OK, so the views were dramatic.  It was too bad the wind gods were trying to kill us.

Guest captioner - Aidan!
You couldn't stand facing the wind or you'd get blown away!

Guest captioner - Jasper!
It was so windy, I had to cover my face!  Good thing I had a windbreaker!

From Jasper - It was so windy, I was surprised the lighthouse hadn't been knocked down!

From Aidan - Why did the sea lion cross the beach? Because it was soooo windy!

It was seriously windy.  Here are a few photos demonstrating such:



Occasionally, it would clear and we'd get amazing views of the coast.  Make no mistake - it was still ridiculously windy.

See?

OK, maybe the scenic route was worth it.  The coast is beautiful.

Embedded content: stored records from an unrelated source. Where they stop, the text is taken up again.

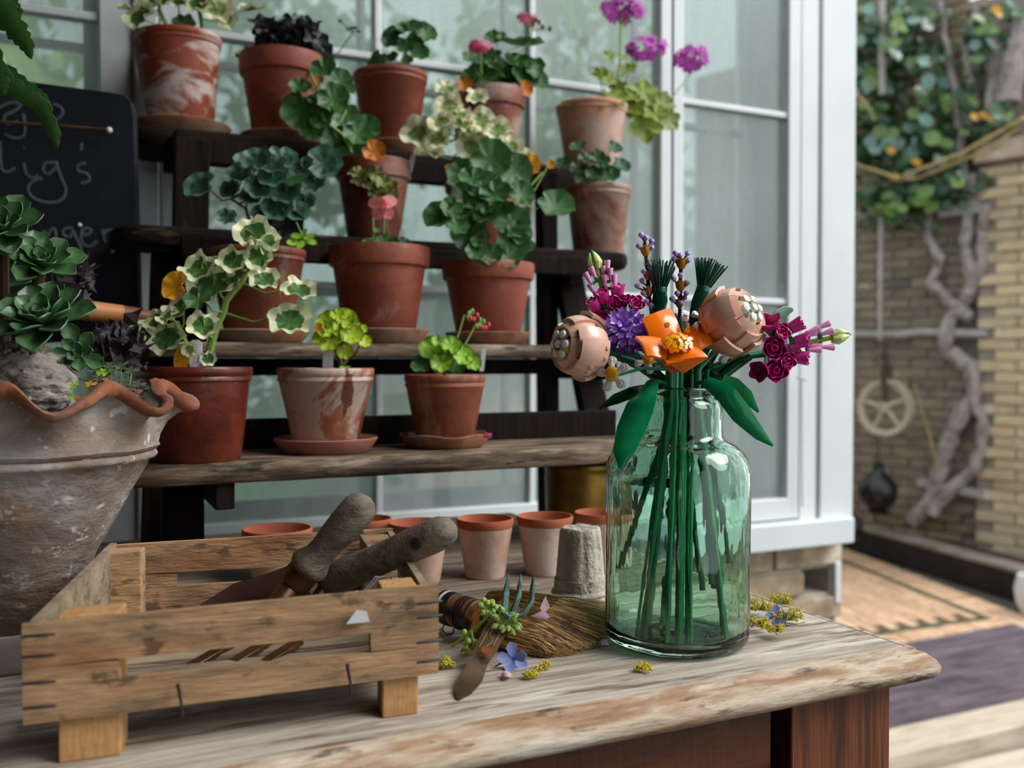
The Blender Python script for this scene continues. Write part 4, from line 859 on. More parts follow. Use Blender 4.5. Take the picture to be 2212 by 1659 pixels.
for a, b in (((983, 738), (1003, 680)), ((998, 748), (1028, 700))):
    m = MB(); m.tube([pt(a[0], a[1]+8, Y=Y-.02), pt(b[0], b[1], Y=Y-.02)], .0012, 6)
    for k in range(6): m.ball(pt(b[0]+4+rnd(-6, 14), b[1]+rnd(-8, 8), Y=Y-.02), .0028, 6, 5, (1, 1, 1.6))
    obj('bud_stalk', m, m_stem_g, Nn_); m = MB()
    for k in range(3): m.ball(pt(b[0]+14+k*7, b[1]+rnd(0, 10), Y=Y-.022), .0028, 6, 5, (1, 1, 1.3))
    obj('red_buds', m, m_redbud, Nn_)
lbl(pt(1040, 802, Y=Y), .006, .032, 'narrow pale green plant label in the seedling pot', (.12, 0))
pc = MB(); P = pt(1052, 942, z=z1+.018)
pc.slab([P+Rv*a+Uv*b for a, b in ((-.006, -.002), (.006, -.003), (.006, .004), (-.004, .003))], .0008, .002, 3); solo('fallen_petal', pc, m_hot, 'small crimson petal on the wavy saucer rim', 'petal', P)

# ================================================================ seed pots on the table
for i, (px, by, w, lab) in enumerate(((600, 1258, 150, 'wide whitish clay seed pot behind the left of the crate'), (795, 1250, 104, 'whitish clay seed pot behind the upright trowel handle'), (905, 1262, 132, 'whitish clay seed pot behind the fork handle with the hole'),
        (1048, 1250, 124, 'whitish clay seed pot standing free right of the handles'), (1177, 1243, 122, 'whitish clay seed pot behind the left of the fibre pots'), (1296, 1232, 112, 'whitish clay seed pot half behind the glass vase'))):
    P = pt(px, by-6, z=TZ); r = w/2/FPX*dist(P); h = .0685 if i else .060
    t = thing('seed_pot', lab, 'pot', P, 'whitish clay seed pots in a row'); rb = r*.70
    M_ = Matrix.Translation(P)
    obj('pot', MB().lathe([(.0001, 0), (rb*.95, 0), (rb, .003), (r*.955, h-.009), (r*.962, h-.0085), (r*.90, h-.012), (rb-.004, .008), (.0001, .006)], 40, M_), m_t_small, t, ang=50)
    obj('rim', MB().lathe([(r*.955, h-.010), (r*.985, h-.006), (r, h-.002), (r*.98, h), (r*.93, h), (r*.905, h-.004), (r*.89, h-.012), (r*.93, h-.012)], 40, M_, close=True), m_t_rim, t)
# fibre pots, nested upside down
m_fib = surf('grey_paper_fibre', ['#aea595', '#bcb4a6', '#a2988a'], (1, 1, 1), 60, 6, .95, bump=1.0, bns=170)
PF = pt(1254, 1306, z=TZ); q = dist(PF)/FPX
for k in range(4):
    z0 = k*13*q; rb = (62-k*.5 if k < 3 else 53)*q; rt = 42*q; h = 168*q
    t = thing('fibre_pot', ['bottom', 'second', 'third', 'top'][k]+' grey fibre pot of the upside down stack beside the vase', 'pot', PF+V((0, 0, z0)), 'nested fibre pots')
    w = lambda a, r, z, k=k: (.0006*sin(9*a+k)+.0005*sin(17*a+2*k), .0005*sin(5*a+k))
    M_ = Matrix.Translation(PF+V((0, 0, z0)))
    if k < 3: prf = [(rb*.95, .0002), (rb, 0), (rb+.0012, .0015), (rb*.99, .0036), (rb*.93, .0048), (rb*.90, .016), (rb*.86, .016), (rb*.9, .003)]; obj('pot', MB().lathe(prf, 56, M_, w, close=True), m_fib, t)
    else: obj('pot', MB().lathe([(rb-.002, .001), (rb, 0), (rb+.0015, .002), (rb*.985, .006), (rt*1.04, h-.006-z0), (rt, h-.002-z0), (rt*.9, h-z0), (.0001, h-z0)], 56, M_, w), m_fib, t)
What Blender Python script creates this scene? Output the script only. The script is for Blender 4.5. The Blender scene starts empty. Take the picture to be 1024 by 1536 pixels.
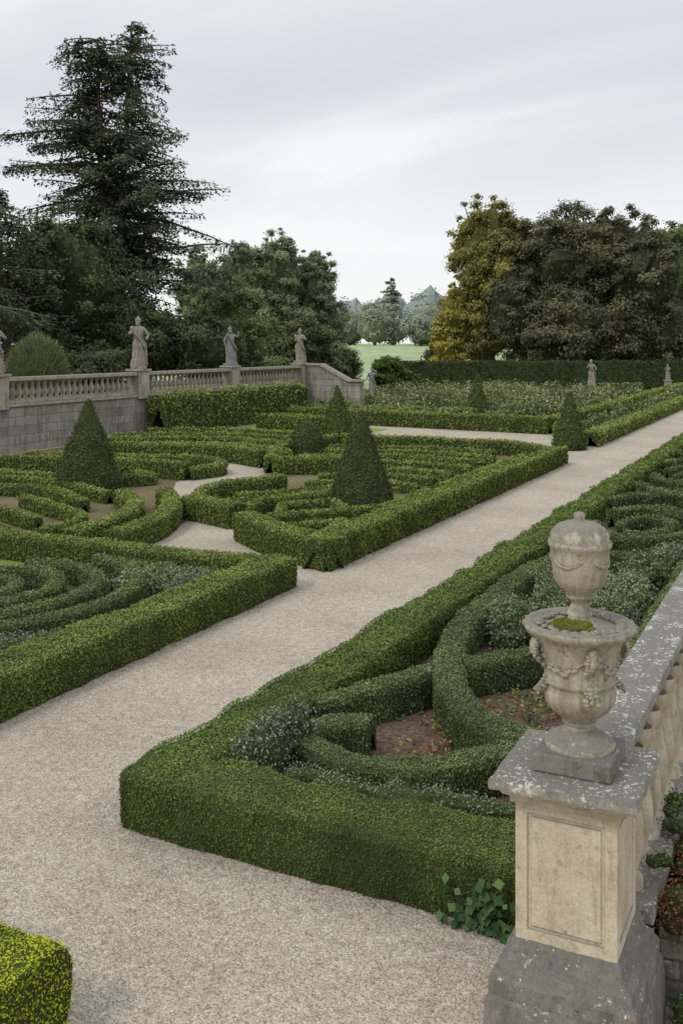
import bpy, bmesh, math, random
import numpy as np
from mathutils import Vector, Matrix
random.seed(7)
R = np.random.default_rng(11)
CAM = np.array([0.0, 0.0, 5.0])
scene = bpy.context.scene

# ------------------------------------------------------------------ materials
def new_mat(name):
    m = bpy.data.materials.new(name); m.use_nodes = True
    nt = m.node_tree; nt.nodes.clear()
    return m, nt
def ramp(nt, stops, interp='LINEAR'):
    r = nt.nodes.new('ShaderNodeValToRGB'); e = r.color_ramp.elements
    r.color_ramp.interpolation = interp
    while len(e) < len(stops): e.new(0.5)
    for el, (p, c) in zip(e, stops):
        el.position = p; el.color = (c[0], c[1], c[2], 1)
    return r
def noise(nt, vec, scale, detail=4, rough=0.55, dist=0.0):
    n = nt.nodes.new('ShaderNodeTexNoise')
    n.inputs['Scale'].default_value = scale; n.inputs['Detail'].default_value = detail
    n.inputs['Roughness'].default_value = rough; n.inputs['Distortion'].default_value = dist
    if vec is not None: nt.links.new(vec, n.inputs['Vector'])
    return n
def mixc(nt, fac, a, b, mode='MIX'):
    m = nt.nodes.new('ShaderNodeMix'); m.data_type = 'RGBA'; m.blend_type = mode
    for inp, val in ((m.inputs[0], fac), (m.inputs[6], a), (m.inputs[7], b)):
        if hasattr(val, 'is_linked') or hasattr(val, 'links'): nt.links.new(val, inp)
        elif isinstance(val, (int, float)): inp.default_value = val
        else: inp.default_value = (val[0], val[1], val[2], 1)
    return m.outputs[2]
def pos(nt):
    return nt.nodes.new('ShaderNodeNewGeometry').outputs['Position']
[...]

Did I mention it was windy?

We finally got to the Otago Peninsula near Dunedin.  It continued to be very windy, but we saw some awesome animals, especially birds.  Here is a spoonbill:

Here is the northernmost colony of Stewart Island shag.  And you wondered how far north the Stewart Island shag nested.  Now you know.

We also saw the only mainland breeding colony of albatross.  Mostly, the albatrosses stay out at sea or on remote islands.  For some reason, a bunch of them decided to get their albatross on near Dunedin.  They are amazing birds.  They have ten foot wingspans.  Here are a few photos.  Look at their wings - they are super big.



Also near Dunedin, we found a church dedicated to Aidan's namesake:

Guest captioner - Jasper!
Uh oh, giant chocolate bunny at the Cadbury factory!  I wonder why it hasn't eaten itself...

This is the Dunedin train station.  It is quite an extravagant building to serve as a railway station for such a small city.  I think the city used to think it was going to be much larger than it is.  Still, very cool building.





The end of our time on the Otago Peninsula was a trip to the yellow-eyed penguin reserve.  This kind of penguin is one of the most endangered in the world.  These little guys like to shelter in the bush grass near the beach, so when farmers cut down the bush, the penguins have nowhere to breed and hang out.  One farmer decided to put back the native bush and the penguins came back.  He has now dedicated that portion of his farm to a reserve to protect the birds.  We took a tour.

Just in passing, we saw these awesome fur seals, playing near the ocean.

The weather was windy and stormy, and the ocean rolled in on violent waves over the rocks.  It was hard to imagine penguins out there.

We passed some small boxes with some baby blue penguins.  See them in there?
 Finally, we saw a yellow-eyed.  He was just lying there like a big oaf.  They fatten themselves up in preparation for the molt (at least that's their excuse for letting themselves go), so the ones we saw were pretty chubby.

Here is one waddling in from a day in the ocean.  See him down there?

Here is the reserve area.  Doesn't it look like Hobbiton for penguins?  Penguinton?  The rain had stopped for a few minutes, so I took a quick photo.

The farmer made all these trenches so that visitors can see the penguins up close without disturbing them.  Like Evelyn's poncho?


Once in the blinds, we could look right into some nests.  Here is a photo of a baby!  Staring right back at me!  Crazy!  I think he likes me.

If Penguin Place was in an episode of Dr. Who, I think it'd look like this:

Dunedin had a little market on the morning we were leaving, so we stopped.  Jasper found something to eat.

A last photo of the train station.  Can you spot the boys?